De ahí la oportunidad de Dos revolucionarios a la sombra de Madero, de Beatriz Gutiérrez Müller: nos recuerda que la mayor parte de los intelectuales de prestigio, los periodistas más leídos, los que recibían los premios en el México de principios del siglo XX, fueron mortales enemigos del gobierno democrático de Francisco I. Madero.
Beatriz lo dice mejor: durante la campaña de Madero, los hombres de letras, periodistas a veces, escritores o artistas y pensadores en general, lo ignoraron, pues preferían y prefirieron acomodarse al sistema del que recibían satisfactorios beneficios. Y cuando se presentan las listas y los perfiles, uno tiene que coincidir que periodistas como Filomeno Mata y Paulino Martínez eran minoría; que pensadores como José Vasconcelos y Luis Cabrera apenas empezaban a publicar su obra.
Pero Beatriz también nos recuerda que los grupos subalternos, los rebeldes, también tienen sus intelectuales orgánicos, muchas veces condenados al ostracismo o al olvido. Y además de recordárnoslo, rescata de ese olvido injusto a dos enormes poetas románticos. Las vidas paralelas de Solón Argüello y Rogelio Fernández Güell, centroamericanos a los que la vida y el arte trajeron a tierras mexicanas, y a quienes sedujo la figura de Madero.
Siguiendo sus pasos, Beatriz nos cuenta las vicisitudes del pequeño grupo de intelectuales que apoyaron al gobierno de Madero: periodistas a contracorriente de una prensa ferozmente antigobiernista, que extrañaba los jugosos emolumentos que antes recibía del régimen y que Madero les había retirado (como al embajador de Estados Unidos, clave en la conjura que acabó con aquel experimento democrático); escritores de escasa fama que veían cómo los de prestigio se ponían al servicio de la oposición oligárquica o miraban al país desde el olímpico desdén de un acomodado exilio.
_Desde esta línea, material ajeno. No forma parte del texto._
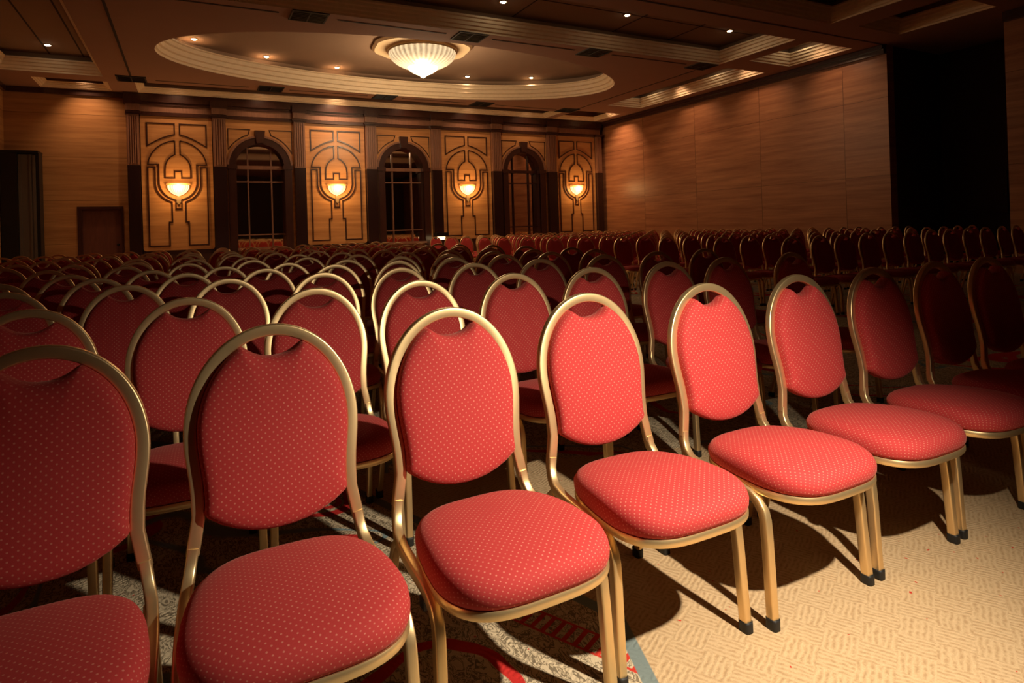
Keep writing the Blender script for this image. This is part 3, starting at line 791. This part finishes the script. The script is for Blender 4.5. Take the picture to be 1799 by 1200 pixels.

Y finalmente, tras la orgía de sangre de febrero de 1913 (Beatriz recoge los nombres de los asesinados que lo tienen; hace unos años Ariel Rodríguez Kuri intentó calcular el ingente número de maderistas anónimos asesinados por el gobierno golpista), la cárcel, la persecución, el exilio… o la revolución. Las vidas paralelas de Argüello y Fernández Güell emulan la de Madero incluso en el martirio.
El de Beatriz es más que un libro de historia: es una obra de análisis literario y sobre todo, es un texto de poesía y compromiso, de aquella poesía inspiradora y militante, cuyo rescate y análisis muestra la vena literaria que ya le conocemos a Beatriz de libros anteriores y que obliga a la lectura pausada, melancólica, café en mano, para recordar que no todos los poetas sirven al régimen o adoptan posiciones de estudiada neutralidad: los mejores, los más apasionados, luchan del lado del pueblo.